Sur le plateau assombri, Irina et tous les personnages du début (moins Nina et Konstantin) font une partie de loto, nous aussi, on nous a distribué des grilles et des jetons. On connaît la fin : pendant que tous jouent en admirant la mouette empaillée que Konstantin avait tuée et offerte à Nina il y a deux ans, on entend, off, une explosion. Le médecin va vers la coulisse de gauche, revient en accusant un élément chimique de sa trousse Puis l’intendant et lui gagnent les gradins rouges du 5e rang, maintenant seuls éclairés, laissant dans l’ombre les joueurs sur le plateau : au gentil mensonge provisoire, que nous avons presque cru, succède l’énoncé de la réalité, « Comment annoncer le suicide de Kostia à Irina ».

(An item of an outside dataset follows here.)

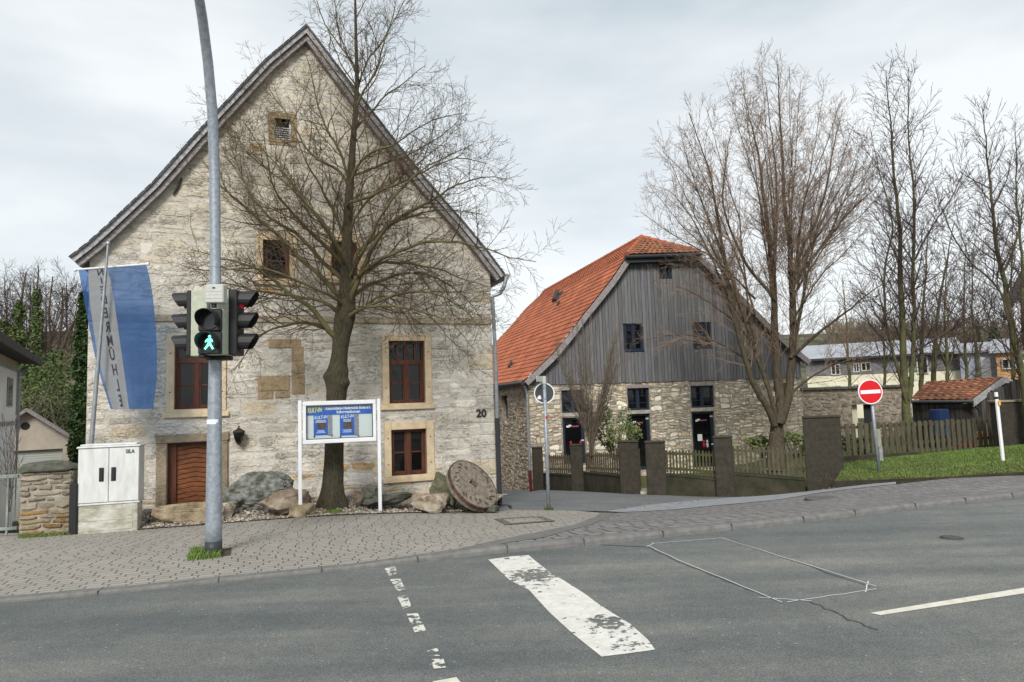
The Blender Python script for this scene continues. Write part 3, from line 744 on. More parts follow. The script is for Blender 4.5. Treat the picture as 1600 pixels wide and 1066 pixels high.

Yann-Joël Collin élargit la dimension de cette histoire de promesses non tenues. Tchekhov a donné une place et la parole aux gens dans tous les étages de la société, domestiques, maître d’école sous payé, médecin de village, propriétaires terriens, couple intendants du domaine, et dans la mise en scène de Yann-Joël Collin, nul personnage n’est traité de manière « secondaire » ou pâle : la segmentation des espaces, la répartition des places, les lumières, la qualité des acteurs, permettent à chacun d’être dessiné, valorisé et cerné en quelque sorte, par ses obsessions et ses déceptions par rapport à ses rêves.
Tchekhov résonne avec l’ambiance de cette fin d’année 2014, elle-même étirée entre la paralysie des politiques dans l’Europe à moitié branlante et menacée de l’intérieur par ceux qui veulent la fermer, supprimer l’espace de libre circulation (Schengen), ne plus financer les missions d’aide aux réfugiés perdus sur la mer, d’un côté ; et de l’autre, les rêves et réalités scientifiques ont pris corps dans Rosetta et Philae ; à propos, j’ai adoré l’héroïque image de Philae, tout petit labo si complexe, volant depuis dix ans dans le noir de l’espace et lâché par Rosetta, vers l’inconnu de la comète.
Sans attendre le réveil de Philae, il faut mettre le cap sur Ivry.